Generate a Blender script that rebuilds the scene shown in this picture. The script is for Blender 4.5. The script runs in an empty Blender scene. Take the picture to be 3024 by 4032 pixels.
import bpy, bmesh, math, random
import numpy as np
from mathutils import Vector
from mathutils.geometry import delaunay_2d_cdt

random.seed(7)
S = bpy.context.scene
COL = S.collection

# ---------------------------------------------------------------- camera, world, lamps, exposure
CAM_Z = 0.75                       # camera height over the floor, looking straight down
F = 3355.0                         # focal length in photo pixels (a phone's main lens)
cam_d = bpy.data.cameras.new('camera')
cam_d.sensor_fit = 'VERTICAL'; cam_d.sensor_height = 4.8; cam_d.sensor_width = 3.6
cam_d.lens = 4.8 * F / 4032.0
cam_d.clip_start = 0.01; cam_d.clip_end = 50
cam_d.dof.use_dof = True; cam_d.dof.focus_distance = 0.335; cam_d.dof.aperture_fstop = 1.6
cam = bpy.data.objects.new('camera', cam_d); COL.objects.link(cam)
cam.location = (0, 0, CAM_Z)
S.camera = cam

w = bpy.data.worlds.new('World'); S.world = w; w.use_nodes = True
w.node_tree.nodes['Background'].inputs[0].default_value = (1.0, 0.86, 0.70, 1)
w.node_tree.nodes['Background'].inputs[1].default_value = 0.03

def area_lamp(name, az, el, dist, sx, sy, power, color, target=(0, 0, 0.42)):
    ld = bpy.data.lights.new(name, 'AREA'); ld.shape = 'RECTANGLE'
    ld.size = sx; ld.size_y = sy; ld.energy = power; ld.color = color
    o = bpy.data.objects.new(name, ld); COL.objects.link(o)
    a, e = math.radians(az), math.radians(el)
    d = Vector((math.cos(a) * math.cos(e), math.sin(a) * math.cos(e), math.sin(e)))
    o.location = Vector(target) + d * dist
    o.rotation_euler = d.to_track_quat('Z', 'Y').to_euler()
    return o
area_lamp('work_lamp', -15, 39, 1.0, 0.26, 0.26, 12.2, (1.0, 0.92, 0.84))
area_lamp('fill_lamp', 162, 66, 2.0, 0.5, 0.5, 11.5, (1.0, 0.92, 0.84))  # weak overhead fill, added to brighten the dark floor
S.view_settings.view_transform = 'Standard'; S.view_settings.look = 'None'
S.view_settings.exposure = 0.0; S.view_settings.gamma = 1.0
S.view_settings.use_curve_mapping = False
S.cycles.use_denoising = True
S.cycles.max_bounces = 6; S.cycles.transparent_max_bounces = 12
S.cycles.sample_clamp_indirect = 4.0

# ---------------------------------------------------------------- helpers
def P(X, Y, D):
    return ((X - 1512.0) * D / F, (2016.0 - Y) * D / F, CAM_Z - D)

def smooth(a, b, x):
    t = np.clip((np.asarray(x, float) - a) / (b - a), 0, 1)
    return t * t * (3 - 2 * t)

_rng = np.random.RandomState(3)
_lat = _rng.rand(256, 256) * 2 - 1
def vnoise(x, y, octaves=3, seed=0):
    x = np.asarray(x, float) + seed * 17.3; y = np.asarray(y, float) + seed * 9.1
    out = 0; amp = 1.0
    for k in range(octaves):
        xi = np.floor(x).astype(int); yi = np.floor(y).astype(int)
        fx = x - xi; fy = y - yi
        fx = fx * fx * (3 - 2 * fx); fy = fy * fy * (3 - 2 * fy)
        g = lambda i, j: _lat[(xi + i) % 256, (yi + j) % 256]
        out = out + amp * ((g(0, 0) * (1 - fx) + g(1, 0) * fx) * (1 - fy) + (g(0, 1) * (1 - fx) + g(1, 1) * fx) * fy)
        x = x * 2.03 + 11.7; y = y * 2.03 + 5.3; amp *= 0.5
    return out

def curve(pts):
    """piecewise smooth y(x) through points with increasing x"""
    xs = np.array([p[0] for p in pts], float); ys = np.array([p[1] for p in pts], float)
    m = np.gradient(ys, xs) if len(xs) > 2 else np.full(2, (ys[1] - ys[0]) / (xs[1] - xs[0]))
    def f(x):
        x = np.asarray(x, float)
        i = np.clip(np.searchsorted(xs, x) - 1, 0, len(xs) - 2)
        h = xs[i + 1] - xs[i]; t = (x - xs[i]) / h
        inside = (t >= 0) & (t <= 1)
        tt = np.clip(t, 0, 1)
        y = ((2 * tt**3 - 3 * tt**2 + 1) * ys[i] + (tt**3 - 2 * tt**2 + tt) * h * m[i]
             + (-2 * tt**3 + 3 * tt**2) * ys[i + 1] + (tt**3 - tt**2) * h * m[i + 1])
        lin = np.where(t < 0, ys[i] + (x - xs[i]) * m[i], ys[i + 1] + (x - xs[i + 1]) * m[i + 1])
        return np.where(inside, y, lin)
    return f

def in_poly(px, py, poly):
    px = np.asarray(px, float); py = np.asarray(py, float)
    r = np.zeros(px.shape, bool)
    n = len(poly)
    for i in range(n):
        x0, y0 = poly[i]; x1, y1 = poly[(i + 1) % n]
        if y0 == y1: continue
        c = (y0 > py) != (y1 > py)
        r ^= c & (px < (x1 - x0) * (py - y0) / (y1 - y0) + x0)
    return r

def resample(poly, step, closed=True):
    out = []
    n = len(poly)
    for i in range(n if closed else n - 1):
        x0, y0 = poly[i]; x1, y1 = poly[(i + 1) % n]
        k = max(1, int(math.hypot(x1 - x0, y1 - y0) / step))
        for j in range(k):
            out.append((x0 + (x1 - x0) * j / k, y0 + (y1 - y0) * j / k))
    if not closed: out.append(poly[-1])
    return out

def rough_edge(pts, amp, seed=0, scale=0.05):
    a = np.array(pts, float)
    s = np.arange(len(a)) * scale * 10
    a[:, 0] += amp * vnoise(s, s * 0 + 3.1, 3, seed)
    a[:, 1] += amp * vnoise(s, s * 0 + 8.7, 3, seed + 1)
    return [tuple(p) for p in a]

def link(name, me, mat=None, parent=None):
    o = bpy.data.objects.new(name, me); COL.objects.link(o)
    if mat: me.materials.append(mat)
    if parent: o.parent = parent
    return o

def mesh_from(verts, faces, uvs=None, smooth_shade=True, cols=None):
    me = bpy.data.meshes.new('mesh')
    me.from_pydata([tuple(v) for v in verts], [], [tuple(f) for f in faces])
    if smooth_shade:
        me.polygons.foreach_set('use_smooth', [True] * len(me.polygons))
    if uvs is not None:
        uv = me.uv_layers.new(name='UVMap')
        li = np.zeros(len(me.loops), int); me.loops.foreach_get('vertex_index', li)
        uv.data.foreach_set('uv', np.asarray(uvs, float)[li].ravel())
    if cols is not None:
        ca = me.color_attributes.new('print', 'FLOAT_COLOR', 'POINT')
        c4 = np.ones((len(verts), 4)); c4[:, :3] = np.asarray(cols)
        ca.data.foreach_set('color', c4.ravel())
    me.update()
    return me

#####

__WORK REQUIRED__:
Write the material out again word for word.

__EXERCISE OUTPUT__:
Generate a Blender script that rebuilds the scene shown in this picture. The script is for Blender 4.5. The script runs in an empty Blender scene. Take the picture to be 3024 by 4032 pixels.
import bpy, bmesh, math, random
import numpy as np
from mathutils import Vector
from mathutils.geometry import delaunay_2d_cdt

random.seed(7)
S = bpy.context.scene
COL = S.collection

# ---------------------------------------------------------------- camera, world, lamps, exposure
CAM_Z = 0.75                       # camera height over the floor, looking straight down
F = 3355.0                         # focal length in photo pixels (a phone's main lens)
cam_d = bpy.data.cameras.new('camera')
cam_d.sensor_fit = 'VERTICAL'; cam_d.sensor_height = 4.8; cam_d.sensor_width = 3.6
cam_d.lens = 4.8 * F / 4032.0
cam_d.clip_start = 0.01; cam_d.clip_end = 50
cam_d.dof.use_dof = True; cam_d.dof.focus_distance = 0.335; cam_d.dof.aperture_fstop = 1.6
cam = bpy.data.objects.new('camera', cam_d); COL.objects.link(cam)
cam.location = (0, 0, CAM_Z)
S.camera = cam

w = bpy.data.worlds.new('World'); S.world = w; w.use_nodes = True
w.node_tree.nodes['Background'].inputs[0].default_value = (1.0, 0.86, 0.70, 1)
w.node_tree.nodes['Background'].inputs[1].default_value = 0.03

def area_lamp(name, az, el, dist, sx, sy, power, color, target=(0, 0, 0.42)):
    ld = bpy.data.lights.new(name, 'AREA'); ld.shape = 'RECTANGLE'
    ld.size = sx; ld.size_y = sy; ld.energy = power; ld.color = color
    o = bpy.data.objects.new(name, ld); COL.objects.link(o)
    a, e = math.radians(az), math.radians(el)
    d = Vector((math.cos(a) * math.cos(e), math.sin(a) * math.cos(e), math.sin(e)))
    o.location = Vector(target) + d * dist
    o.rotation_euler = d.to_track_quat('Z', 'Y').to_euler()
    return o
area_lamp('work_lamp', -15, 39, 1.0, 0.26, 0.26, 12.2, (1.0, 0.92, 0.84))
area_lamp('fill_lamp', 162, 66, 2.0, 0.5, 0.5, 11.5, (1.0, 0.92, 0.84))  # weak overhead fill, added to brighten the dark floor
S.view_settings.view_transform = 'Standard'; S.view_settings.look = 'None'
S.view_settings.exposure = 0.0; S.view_settings.gamma = 1.0
S.view_settings.use_curve_mapping = False
S.cycles.use_denoising = True
S.cycles.max_bounces = 6; S.cycles.transparent_max_bounces = 12
S.cycles.sample_clamp_indirect = 4.0

# ---------------------------------------------------------------- helpers
def P(X, Y, D):
    return ((X - 1512.0) * D / F, (2016.0 - Y) * D / F, CAM_Z - D)

def smooth(a, b, x):
    t = np.clip((np.asarray(x, float) - a) / (b - a), 0, 1)
    return t * t * (3 - 2 * t)

_rng = np.random.RandomState(3)
_lat = _rng.rand(256, 256) * 2 - 1
def vnoise(x, y, octaves=3, seed=0):
    x = np.asarray(x, float) + seed * 17.3; y = np.asarray(y, float) + seed * 9.1
    out = 0; amp = 1.0
    for k in range(octaves):
        xi = np.floor(x).astype(int); yi = np.floor(y).astype(int)
        fx = x - xi; fy = y - yi
        fx = fx * fx * (3 - 2 * fx); fy = fy * fy * (3 - 2 * fy)
        g = lambda i, j: _lat[(xi + i) % 256, (yi + j) % 256]
        out = out + amp * ((g(0, 0) * (1 - fx) + g(1, 0) * fx) * (1 - fy) + (g(0, 1) * (1 - fx) + g(1, 1) * fx) * fy)
        x = x * 2.03 + 11.7; y = y * 2.03 + 5.3; amp *= 0.5
    return out

def curve(pts):
    """piecewise smooth y(x) through points with increasing x"""
    xs = np.array([p[0] for p in pts], float); ys = np.array([p[1] for p in pts], float)
    m = np.gradient(ys, xs) if len(xs) > 2 else np.full(2, (ys[1] - ys[0]) / (xs[1] - xs[0]))
    def f(x):
        x = np.asarray(x, float)
        i = np.clip(np.searchsorted(xs, x) - 1, 0, len(xs) - 2)
        h = xs[i + 1] - xs[i]; t = (x - xs[i]) / h
        inside = (t >= 0) & (t <= 1)
        tt = np.clip(t, 0, 1)
        y = ((2 * tt**3 - 3 * tt**2 + 1) * ys[i] + (tt**3 - 2 * tt**2 + tt) * h * m[i]
             + (-2 * tt**3 + 3 * tt**2) * ys[i + 1] + (tt**3 - tt**2) * h * m[i + 1])
        lin = np.where(t < 0, ys[i] + (x - xs[i]) * m[i], ys[i + 1] + (x - xs[i + 1]) * m[i + 1])
        return np.where(inside, y, lin)
    return f

def in_poly(px, py, poly):
    px = np.asarray(px, float); py = np.asarray(py, float)
    r = np.zeros(px.shape, bool)
    n = len(poly)
    for i in range(n):
        x0, y0 = poly[i]; x1, y1 = poly[(i + 1) % n]
        if y0 == y1: continue
        c = (y0 > py) != (y1 > py)
        r ^= c & (px < (x1 - x0) * (py - y0) / (y1 - y0) + x0)
    return r

def resample(poly, step, closed=True):
    out = []
    n = len(poly)
    for i in range(n if closed else n - 1):
        x0, y0 = poly[i]; x1, y1 = poly[(i + 1) % n]
        k = max(1, int(math.hypot(x1 - x0, y1 - y0) / step))
        for j in range(k):
            out.append((x0 + (x1 - x0) * j / k, y0 + (y1 - y0) * j / k))
    if not closed: out.append(poly[-1])
    return out

def rough_edge(pts, amp, seed=0, scale=0.05):
    a = np.array(pts, float)
    s = np.arange(len(a)) * scale * 10
    a[:, 0] += amp * vnoise(s, s * 0 + 3.1, 3, seed)
    a[:, 1] += amp * vnoise(s, s * 0 + 8.7, 3, seed + 1)
    return [tuple(p) for p in a]

def link(name, me, mat=None, parent=None):
    o = bpy.data.objects.new(name, me); COL.objects.link(o)
    if mat: me.materials.append(mat)
    if parent: o.parent = parent
    return o

def mesh_from(verts, faces, uvs=None, smooth_shade=True, cols=None):
    me = bpy.data.meshes.new('mesh')
    me.from_pydata([tuple(v) for v in verts], [], [tuple(f) for f in faces])
    if smooth_shade:
        me.polygons.foreach_set('use_smooth', [True] * len(me.polygons))
    if uvs is not None:
        uv = me.uv_layers.new(name='UVMap')
        li = np.zeros(len(me.loops), int); me.loops.foreach_get('vertex_index', li)
        uv.data.foreach_set('uv', np.asarray(uvs, float)[li].ravel())
    if cols is not None:
        ca = me.color_attributes.new('print', 'FLOAT_COLOR', 'POINT')
        c4 = np.ones((len(verts), 4)); c4[:, :3] = np.asarray(cols)
        ca.data.foreach_set('color', c4.ravel())
    me.update()
    return me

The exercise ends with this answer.